El caso de Blanca Rosa Fernández Baruja, prima del ministro de Urbanismo, Vivienda y Hábitat, Juan Carlos Baruja, es solo la punta de un iceberg de corrupción que se hunde en las profundidades del sistema público paraguayo. La funcionaria, quien debería cumplir un horario y responsabilidades en la Cámara de Diputados, prefiere atender su local comercial en Paraguarí mientras sigue cobrando puntualmente un salario financiado con los impuestos de todos, aunque ahora, gracias a la presión mediática, renunció.
Este caso no es un incidente aislado; es un reflejo de una práctica tan arraigada como vergonzosa: el planillerismo. Fernández Baruja, con un cinismo alarmante, aseguraba que no tiene la obligación de marcar asistencia y justificaba su salario afirmando que el dinero no le alcanza para mantener a su familia. Como si la función pública fuera un seguro de desempleo o una extensión de su negocio privado.
Peor aún, intentó atribuir su ingreso a méritos propios, negando cualquier influencia de su primo ministro, pese a que su justificación de “estar bajo el régimen F4” no solo es endeble, sino que representa una burla a los ciudadanos que esperan eficiencia y transparencia de sus autoridades.
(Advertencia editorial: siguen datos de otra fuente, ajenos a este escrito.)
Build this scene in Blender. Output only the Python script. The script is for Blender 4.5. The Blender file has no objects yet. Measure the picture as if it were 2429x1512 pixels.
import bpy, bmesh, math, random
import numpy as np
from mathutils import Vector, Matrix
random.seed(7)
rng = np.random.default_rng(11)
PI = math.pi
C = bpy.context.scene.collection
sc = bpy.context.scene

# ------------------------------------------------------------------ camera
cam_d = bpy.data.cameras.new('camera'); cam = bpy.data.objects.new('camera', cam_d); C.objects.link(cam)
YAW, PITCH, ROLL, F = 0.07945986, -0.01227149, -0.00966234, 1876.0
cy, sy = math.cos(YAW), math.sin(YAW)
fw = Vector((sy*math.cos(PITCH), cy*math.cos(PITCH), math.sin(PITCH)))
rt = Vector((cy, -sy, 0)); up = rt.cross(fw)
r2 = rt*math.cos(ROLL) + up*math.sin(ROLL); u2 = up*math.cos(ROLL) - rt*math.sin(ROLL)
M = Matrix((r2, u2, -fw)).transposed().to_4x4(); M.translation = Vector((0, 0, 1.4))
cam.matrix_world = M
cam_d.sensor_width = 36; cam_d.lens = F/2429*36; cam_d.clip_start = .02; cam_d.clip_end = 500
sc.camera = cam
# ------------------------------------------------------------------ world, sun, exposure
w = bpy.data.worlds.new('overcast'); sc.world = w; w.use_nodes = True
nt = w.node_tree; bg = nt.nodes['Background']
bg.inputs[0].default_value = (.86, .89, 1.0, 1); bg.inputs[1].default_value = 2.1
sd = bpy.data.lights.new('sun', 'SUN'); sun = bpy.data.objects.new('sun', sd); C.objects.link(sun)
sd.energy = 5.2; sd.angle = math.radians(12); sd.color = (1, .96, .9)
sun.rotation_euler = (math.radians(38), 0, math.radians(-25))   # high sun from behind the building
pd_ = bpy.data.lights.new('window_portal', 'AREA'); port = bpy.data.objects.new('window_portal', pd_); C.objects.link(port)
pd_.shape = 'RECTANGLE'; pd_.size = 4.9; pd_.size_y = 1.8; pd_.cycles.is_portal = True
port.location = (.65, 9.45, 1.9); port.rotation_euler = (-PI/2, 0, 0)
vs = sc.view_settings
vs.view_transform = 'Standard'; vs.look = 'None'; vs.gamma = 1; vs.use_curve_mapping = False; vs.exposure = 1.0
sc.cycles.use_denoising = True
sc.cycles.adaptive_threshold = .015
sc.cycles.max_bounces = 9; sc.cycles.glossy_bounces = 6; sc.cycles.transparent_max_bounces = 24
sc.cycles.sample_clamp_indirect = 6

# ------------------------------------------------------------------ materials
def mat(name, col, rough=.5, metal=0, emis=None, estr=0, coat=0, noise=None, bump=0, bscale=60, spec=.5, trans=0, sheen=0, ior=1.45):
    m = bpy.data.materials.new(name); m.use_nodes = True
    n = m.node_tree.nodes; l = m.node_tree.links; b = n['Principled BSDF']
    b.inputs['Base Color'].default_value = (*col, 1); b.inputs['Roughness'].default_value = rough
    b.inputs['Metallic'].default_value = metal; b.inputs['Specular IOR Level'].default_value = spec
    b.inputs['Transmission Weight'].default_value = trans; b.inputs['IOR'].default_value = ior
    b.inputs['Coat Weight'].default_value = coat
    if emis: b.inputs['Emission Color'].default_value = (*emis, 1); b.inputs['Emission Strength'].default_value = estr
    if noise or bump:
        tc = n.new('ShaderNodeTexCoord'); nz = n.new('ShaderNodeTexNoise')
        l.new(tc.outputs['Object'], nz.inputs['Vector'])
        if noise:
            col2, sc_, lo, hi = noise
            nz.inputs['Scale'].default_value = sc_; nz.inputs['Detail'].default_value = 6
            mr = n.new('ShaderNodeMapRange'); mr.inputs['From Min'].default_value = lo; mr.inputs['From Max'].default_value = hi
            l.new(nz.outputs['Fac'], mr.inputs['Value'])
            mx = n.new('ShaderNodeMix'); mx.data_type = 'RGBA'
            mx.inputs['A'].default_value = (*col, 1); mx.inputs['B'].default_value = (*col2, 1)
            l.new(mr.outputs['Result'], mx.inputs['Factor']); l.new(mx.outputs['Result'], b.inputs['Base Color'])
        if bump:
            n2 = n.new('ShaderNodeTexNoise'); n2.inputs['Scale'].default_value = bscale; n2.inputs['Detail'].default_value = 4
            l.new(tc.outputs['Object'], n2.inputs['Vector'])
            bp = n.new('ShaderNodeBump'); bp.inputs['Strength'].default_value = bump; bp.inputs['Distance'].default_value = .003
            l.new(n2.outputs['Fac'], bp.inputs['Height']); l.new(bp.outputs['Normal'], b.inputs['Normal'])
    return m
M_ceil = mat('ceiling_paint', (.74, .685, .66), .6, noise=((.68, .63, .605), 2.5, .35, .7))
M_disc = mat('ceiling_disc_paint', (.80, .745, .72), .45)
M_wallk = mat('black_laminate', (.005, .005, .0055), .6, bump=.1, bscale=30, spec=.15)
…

Pero si el caso de Blanca Rosa es indignante, el de Elías Martín Godoy Torres, hijo de la diputada Roya Torres, eleva esta problemática a un nivel más desvergonzado. Este joven confesó ser un planillero de la Cámara de Diputados, cobrando un salario sin trabajar, y se salvó de enfrentar un juicio devolviendo lo robado y pagando una compensación. Un mensaje claro y lamentable: robar del Estado no tiene consecuencias reales si se tienen los contactos correctos o se puede negociar una salida “amistosa”.
Estas situaciones no solo desangran las arcas del Estado, sino que socavan la confianza en las instituciones. Mientras tanto, miles de paraguayos trabajan jornadas extensas por salarios ínfimos, sin más opción que resignarse al hecho de que su esfuerzo financia a personas que ni siquiera pisan sus lugares de trabajo.
El planillerismo no es solo una falta administrativa; es una muestra de la podredumbre que corroe la función pública. Es la normalización de un sistema donde los privilegios pesan más que la ética y la responsabilidad. Casos como estos deberían ser el punto de partida para una reforma profunda que termine con los abusos, exija rendición de cuentas y recupere la dignidad de los organismos del Estado.
¿Será que alguna vez veremos un Congreso comprometido con erradicar esta práctica? O, como ya es costumbre, los responsables seguirán resguardados por el poder político, mientras los ciudadanos cargan con el peso de la corrupción.